Christians are being systematically targeted for genocide in Syria according to Vatican and other sources with contacts on the ground among the besieged Christian community. According to reports by the Vatican’s Fides News Agency collected by the Centre for the Study of Interventionism, the US-backed Free Syrian Army rebels and ever more radical spin-off factions are sacking Christian churches, shooting Christians dead in the streetbroadcasting ultimatums that all Christians must be cleansed from the rebel-held villages, and even shooting priests….

Mother Agnes Miriam of the Cross, Mother Superior of the Monastery of St. James at Qara in the Diocese of Homs, was interviewed (MP3) on Irish Radio this week where she confirmed that the opposition rebels in Syria were terrorizing Syria’s Christian community.

Asked whether it was the Free Syrian Army that was telling Christians to get out, Mother Agnes Miriam answered “yes…it was commander on the ground Abdel Salam Harba who decided that there was to be no more negotiations with Christians.” She said that Christians are being targeted because they are refusing to back the rebels and instead prefer to keep out of either side of the conflict. She said that the rebels are specifically targeting government troops in Christian areas and are taking Christians as human shields.

Amnesty International, meanwhile, which has previously been gullibly taken in by rebel propaganda and helped to spread disinformation, has a new report out with eyewitness accounts of Syrian government atrocities against civilians. The report states:

Syrian government armed forces and militias are rampaging through towns and villages, systematically dragging men from their homes and summarily executing them. They are burning homes and property and sometimes the bodies of those they have killed in cold blood.

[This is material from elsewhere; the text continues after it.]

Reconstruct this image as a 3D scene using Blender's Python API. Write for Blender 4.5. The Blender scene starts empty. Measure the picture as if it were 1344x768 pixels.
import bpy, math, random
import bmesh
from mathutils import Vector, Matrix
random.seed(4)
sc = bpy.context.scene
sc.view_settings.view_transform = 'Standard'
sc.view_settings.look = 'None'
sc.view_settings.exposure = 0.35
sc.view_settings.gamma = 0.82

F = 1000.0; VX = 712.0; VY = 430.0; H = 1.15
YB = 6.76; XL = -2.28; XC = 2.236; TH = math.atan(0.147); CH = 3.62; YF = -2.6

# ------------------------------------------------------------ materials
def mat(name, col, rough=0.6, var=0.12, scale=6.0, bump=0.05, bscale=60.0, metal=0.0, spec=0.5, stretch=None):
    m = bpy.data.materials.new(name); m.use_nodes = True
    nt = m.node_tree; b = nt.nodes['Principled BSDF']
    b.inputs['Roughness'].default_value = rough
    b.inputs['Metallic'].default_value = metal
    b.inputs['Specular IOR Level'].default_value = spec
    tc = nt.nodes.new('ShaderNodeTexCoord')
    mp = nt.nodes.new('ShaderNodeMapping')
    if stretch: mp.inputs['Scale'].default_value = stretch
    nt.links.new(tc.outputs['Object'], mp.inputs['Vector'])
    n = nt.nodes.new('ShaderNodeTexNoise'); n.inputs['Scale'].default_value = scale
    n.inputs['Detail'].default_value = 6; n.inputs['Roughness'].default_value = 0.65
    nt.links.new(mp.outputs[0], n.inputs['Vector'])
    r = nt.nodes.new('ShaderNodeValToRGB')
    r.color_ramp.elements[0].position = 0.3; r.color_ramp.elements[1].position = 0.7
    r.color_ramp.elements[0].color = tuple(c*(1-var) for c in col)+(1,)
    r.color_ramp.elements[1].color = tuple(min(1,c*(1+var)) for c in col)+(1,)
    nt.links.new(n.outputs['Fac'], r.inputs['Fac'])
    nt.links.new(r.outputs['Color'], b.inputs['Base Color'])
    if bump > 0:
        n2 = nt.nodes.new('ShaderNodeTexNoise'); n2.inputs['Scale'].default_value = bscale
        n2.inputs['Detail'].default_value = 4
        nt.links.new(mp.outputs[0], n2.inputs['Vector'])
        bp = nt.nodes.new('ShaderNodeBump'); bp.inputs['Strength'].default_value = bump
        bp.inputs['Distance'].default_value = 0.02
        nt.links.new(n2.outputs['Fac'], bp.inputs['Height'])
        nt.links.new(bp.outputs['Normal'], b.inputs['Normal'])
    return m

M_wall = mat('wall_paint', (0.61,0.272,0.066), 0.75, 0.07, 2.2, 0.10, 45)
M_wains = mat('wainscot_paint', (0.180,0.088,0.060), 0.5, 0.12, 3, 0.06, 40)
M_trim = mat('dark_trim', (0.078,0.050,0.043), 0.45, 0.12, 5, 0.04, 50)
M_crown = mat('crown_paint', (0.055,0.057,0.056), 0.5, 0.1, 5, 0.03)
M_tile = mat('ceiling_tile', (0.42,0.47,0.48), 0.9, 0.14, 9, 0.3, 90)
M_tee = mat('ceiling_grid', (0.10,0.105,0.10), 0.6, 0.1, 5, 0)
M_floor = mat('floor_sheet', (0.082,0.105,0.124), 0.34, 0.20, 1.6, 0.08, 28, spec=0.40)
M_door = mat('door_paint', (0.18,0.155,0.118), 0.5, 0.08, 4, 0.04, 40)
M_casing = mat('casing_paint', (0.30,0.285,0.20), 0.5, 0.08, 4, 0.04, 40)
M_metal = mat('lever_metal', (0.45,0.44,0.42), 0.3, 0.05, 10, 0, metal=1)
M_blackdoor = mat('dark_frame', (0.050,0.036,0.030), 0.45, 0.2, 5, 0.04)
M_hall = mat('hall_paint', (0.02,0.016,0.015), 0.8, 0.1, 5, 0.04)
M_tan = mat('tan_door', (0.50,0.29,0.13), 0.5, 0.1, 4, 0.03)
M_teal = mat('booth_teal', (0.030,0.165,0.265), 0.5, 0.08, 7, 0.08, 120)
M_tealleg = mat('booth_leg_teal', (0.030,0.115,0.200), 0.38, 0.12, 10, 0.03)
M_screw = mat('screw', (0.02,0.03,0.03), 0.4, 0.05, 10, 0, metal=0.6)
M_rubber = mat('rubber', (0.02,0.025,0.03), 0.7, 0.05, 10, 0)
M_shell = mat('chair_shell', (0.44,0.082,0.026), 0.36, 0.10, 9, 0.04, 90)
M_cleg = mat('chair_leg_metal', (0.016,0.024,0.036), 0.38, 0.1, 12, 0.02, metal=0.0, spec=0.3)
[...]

They are recklessly shelling and shooting into residential areas, killing and injuring men, women and children. They are routinely torturing detainees, sometimes to death.

There is no question that the Assad regime has committed horrible atrocities against its own people. And yet there is no excuse for Amnesty propagating the claim that regime-allied forces were responsible for the Houla massacre as though this was a verified fact. The report asserts:

The patterns of abuses documented by Amnesty International in these areas are not isolated. Indeed, they have been widely reported elsewhere in the country, including in the attack by Syrian forces on Houla on 25 May 2012. According to the UN, 108 individuals, including 49 children and 34 women, were killed.

Amnesty does a lot of good work, but this report is disgraceful on several other counts, as well. It states:

In recent months, the situation appears to have evolved into an armed conflict in parts of the country. As armed confrontations between government forces and armed opposition groups have become more common, the frequency and brutality of government reprisals against towns and villages supportive of the opposition has escalated, in an apparent bid to punish the inhabitants for their known or suspected support for armed opposition groups, and to frighten them into submission.

The “situation appears to have evolved into an armed conflict” only in “recent months”? Where has Amnesty been? This has been a conflict in which the U.S. has backed the opposition in accordance with the neocon goal of regime change and fitting the description of “armed conflict” since the beginning of last year, with news reports referring to armed rebels fighting under the banner of the Free Syrian Army appearing as early as February 2011. A headline in The Guardian on March 1, 2011 read: “Libyan rebels drive back government troops advancing on town of Zintan”. Sounds like an “armed conflict” to me. By August 2011, reports of armed rebels under the banner of the Free Syrian Army were not unusual, and there was even some talk of “civil war”. By October, even the New York Times was reporting about how armed rebels were operating out of Turkey and launching attacks in Syria.

In November, Sibel Edmonds asserted that the U.S./NATO was actively involved in arming the rebel forces operating out of the territory of NATO ally Turkey, and The Telegraph reported how the new regime installed with U.S./NATO support in Libya was offering to arm the Syrian rebels. In December, Pepe Escobar reported that the U.S./NATO was already shipping surplus arms from the Libya campaign via Turkey to the armed rebels operating in Syria. Philip Giraldi reported on how Washington had authorized the intelligence community to step up covert action against the Syrian regime, including arms shipments to the rebels, and on how U.S. policy of regime change, including clandestinely arming the rebels via NATO and providing communications equipment and intelligence via the CIA and special ops, risked escalating the conflict into a civil war.

The Amnesty International report focuses almost entirely on regime abuses, mentioning only in one place that

abuses have also been committed by armed opposition groups, including the torture and killing of captured soldiers and shabihaas well as the kidnapping and killing of people known or suspected to support or work with the government and its forces and militias.

It criticizes Russia and China for blocking U.N. Security Council action in Syria with no whisper of context about how both countries actions in this regard have been taken with the goal in mind to prevent another U.S.-led military intervention to implement regime change under the cover of a U.N. resolution, as occurred in Libya.

Amnesty rightly calls on the international community to refer to situation to the International Criminal Court and to impose an arms embargo on the Syrian government, specifically naming Russia and China, but does not call on nations to impose the arms embargo on all parties to the conflict; in fact, it gives its blessing to the arming of rebel forces with the caveat that “any country considering supplying arms to the armed opposition should have in place the necessary mechanisms to ensure the material supplied is not used to commit human rights abuses and/or war crimes.”

While openly criticizing Russia and China, Amnesty declines to criticize the U.S. for its openly admitted policy of supporting the rebel forces, including by coordinating funding and arms shipments through its regional proxies, Saudi Arabia and Qatar.

Thus, Amnesty International seems to have lost is objectivity and is taking up the role of acting in unison with U.S. policy to overthrow the regime and escalate the conflict rather than acting as an independent rights group seeking to mitigate the violence, such as by reporting the facts of Houla accurately, calling for an arms embargo against all parties, and criticizing the U.S. for acting to push the country into civil war.